Refusing to yield to his family’s wishes, Sharma borrowed an office in Delhi’s Connaught Place from a friend and set up Jet Save Tours. Since the business was just starting up, his friend let him use the office free of rent. Overwhelmed, Sharma took on his friend’s wife as partner, even though she had made no capital investment.

“Securing a toe-hold is a big step, especially in the visa business, as passports are extremely sensitive documents and to get a client to trust a veritable stranger with them is a Herculean task.” But Sharma was not a man to give up easily. He travelled to the metros, renewed old contacts, made new ones and got the business going. “There were times when I would wait for hours to meet people and they would refuse to see me. At other times, I would literally be thrown out of offices,” he recalls.

Thorny path. But his perseverance paid off, and he returned to Delhi with a list of definite clients, and more people ready to sign on. “The arrival of the postman used to be the most eagerly awaited event of the day since he would, quite literally, bring in business.”

But a disagreement with his business partner almost resulted in destroying him. “All my business accounts were joint with my partner. Because of a disagreement, she suddenly froze the accounts. I was broke, as I had sunk every last paisa of my savings into the business.” But Sharma was not one to be intimidated so easily. By now, he was married, and he borrowed Rs 20,000 from his wife’s parents, moved out of the Connaught Place office and into a new one at Pragati Towers in Rajinder Place.

Moving up. It was not a debt he kept for long. Seventeen-hour workdays and no holidays to speak of, and Sharma was able to repay his in-laws in two months flat. In six months, he had 100 clients. By the end of the first year, Jet Save was earning Rs 2 lakh, and was getting 10-15 visa applications every day. At the end of two years, turnover was Rs 10 lakh. There’s been no looking back since.

Sharma still faces some problems on the monetary front. “Since clients pay us only after the visa has been stamped, a constant cash flow of about Rs 5 lakh is needed daily. Delayed payments pose another big problem,” he says. Also, he has to stay on his toes to meet the challenge of increasingly aggressive competition. “In this business, the loyalty of clients in not a bankable commodity. One has to work at networking constantly; complacency spells disaster,” he says.

Which is why even today, in spite of having built up a Rs 5 crore company, you will find Sharma at his desk at 7.30 in the morning. And he’s still at it long after everyone has left. Hardworking, committed, focussed. That’s how anyone would describe Sharma.

Except, possibly, his family. “I hardly have any time to spend with my family,” he rues. “In fact, I don’t even know what class my children are in.” But, as he adds: "Success demands sacrifices; it’s a trade-off you have to make.

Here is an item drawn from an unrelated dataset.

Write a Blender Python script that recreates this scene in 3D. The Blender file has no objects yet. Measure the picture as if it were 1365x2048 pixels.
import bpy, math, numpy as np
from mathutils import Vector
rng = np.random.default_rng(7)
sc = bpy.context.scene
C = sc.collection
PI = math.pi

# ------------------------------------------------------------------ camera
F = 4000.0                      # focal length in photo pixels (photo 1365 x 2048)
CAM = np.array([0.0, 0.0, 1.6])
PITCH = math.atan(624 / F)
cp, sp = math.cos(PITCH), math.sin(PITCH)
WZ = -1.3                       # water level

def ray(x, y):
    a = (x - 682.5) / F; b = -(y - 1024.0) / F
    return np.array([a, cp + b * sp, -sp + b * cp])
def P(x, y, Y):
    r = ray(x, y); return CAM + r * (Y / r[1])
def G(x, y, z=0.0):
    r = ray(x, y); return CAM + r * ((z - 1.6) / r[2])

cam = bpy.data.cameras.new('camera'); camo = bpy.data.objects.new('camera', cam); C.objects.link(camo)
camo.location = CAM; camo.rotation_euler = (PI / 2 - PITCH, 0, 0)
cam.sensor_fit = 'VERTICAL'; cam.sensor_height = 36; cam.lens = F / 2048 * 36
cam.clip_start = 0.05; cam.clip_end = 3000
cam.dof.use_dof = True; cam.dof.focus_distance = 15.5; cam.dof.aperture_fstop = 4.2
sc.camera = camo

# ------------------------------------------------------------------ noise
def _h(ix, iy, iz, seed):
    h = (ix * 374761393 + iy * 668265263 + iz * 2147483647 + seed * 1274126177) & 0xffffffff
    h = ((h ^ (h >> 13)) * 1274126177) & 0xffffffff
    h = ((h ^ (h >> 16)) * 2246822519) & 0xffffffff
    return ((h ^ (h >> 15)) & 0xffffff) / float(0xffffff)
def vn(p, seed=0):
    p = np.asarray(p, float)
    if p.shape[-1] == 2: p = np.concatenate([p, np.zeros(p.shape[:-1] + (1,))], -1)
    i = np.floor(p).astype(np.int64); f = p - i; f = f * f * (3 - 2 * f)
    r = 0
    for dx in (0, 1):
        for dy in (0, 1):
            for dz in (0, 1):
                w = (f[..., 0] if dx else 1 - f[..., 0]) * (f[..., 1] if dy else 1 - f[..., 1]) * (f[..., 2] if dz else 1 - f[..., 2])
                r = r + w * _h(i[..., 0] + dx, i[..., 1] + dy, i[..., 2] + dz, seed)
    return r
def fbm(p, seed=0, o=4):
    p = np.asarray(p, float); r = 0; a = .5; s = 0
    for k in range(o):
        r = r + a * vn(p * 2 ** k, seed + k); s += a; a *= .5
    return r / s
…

business               Visa Consultancy
company                Jet Save Tours
launched               1990
starting capital       Rs 10,000
current turnover        Rs 5 crore
secret of success       Hard work, hard work...


Wow!

Impressive stuff. :k:

Man, this guy has no sense of a work-life balance :disgust:

Seventeen hour days with no holidays? :expressionless:

I was thinking that too? Itnai paison ka kyaa faaida, agar us ko kharch karne kay liye time hi naa ho.

His kids might take that money for granted though.